Just Another Day In Paradise...


Damn, it felt good to take the weekend off from work. I'd like to make a habit out of it but there's a fat chance of that happening with all of the upcoming business events I have planned. I've found venues for my upcoming marketing seminar and fashion fundraiser. Now on to the fun part - planning and marketing! I swear I'm more nervous about signing the contracts to secure the event venues than I was when I closed on my house! Oh well, time to push those fears aside and move forward. The show must go on!

Spent the weekend hanging with the family and cuddling my little man. These are the things that I look forward to most now as a mommy. I FINALLY got around to starting Dominic's baby book, just need to add pictures and I'll be all caught up. Yay me. Unfortunately my weekend ended with me feeling a bit under the weather today. Stuffy nose, body aches and super tired - yuck! Here's to hoping I feel better tomorrow morning and I can start the week off on a positive note.

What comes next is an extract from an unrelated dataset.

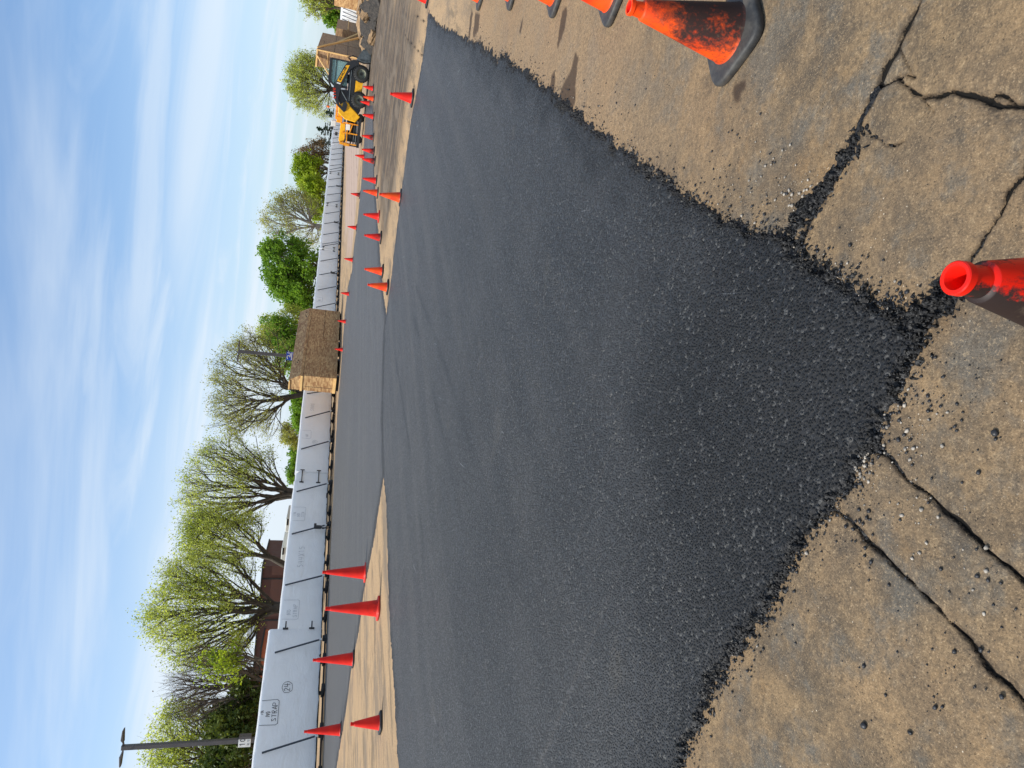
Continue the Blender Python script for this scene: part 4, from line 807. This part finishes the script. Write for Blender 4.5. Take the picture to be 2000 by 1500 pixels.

Been thinking a lot lately about how fortunate I am to have such great parents. Sure they may annoy me at times, but I'm always very grateful of how supportive they've been through the last few years. My life has changed so much but the one thing I can always count on is them. I definitely wouldn't be where I am today without them and I love them very much. Some people aren't so lucky to have two great parents. Case in point, Dominic. I'm doing my best to make his life as perfect as possible, but no matter what I do it will never take the place of having another loving parent. For the most part I don't think about it too much,  but I've been wondering a lot lately how this will affect him once he gets older and starts to ask questions. I'm mostly concerned because I can't begin to fathom how it feels not having two loving parents and I feel like I won't be able to relate to him. Ironically, one of the people who knows what he'll be going through and could relate to him (his father) is the same person who put him in this situation. Oh, the irony! I guess I'll cross this bridge when I come to it.  "Some things were never meant to be no matter how much we wish they were."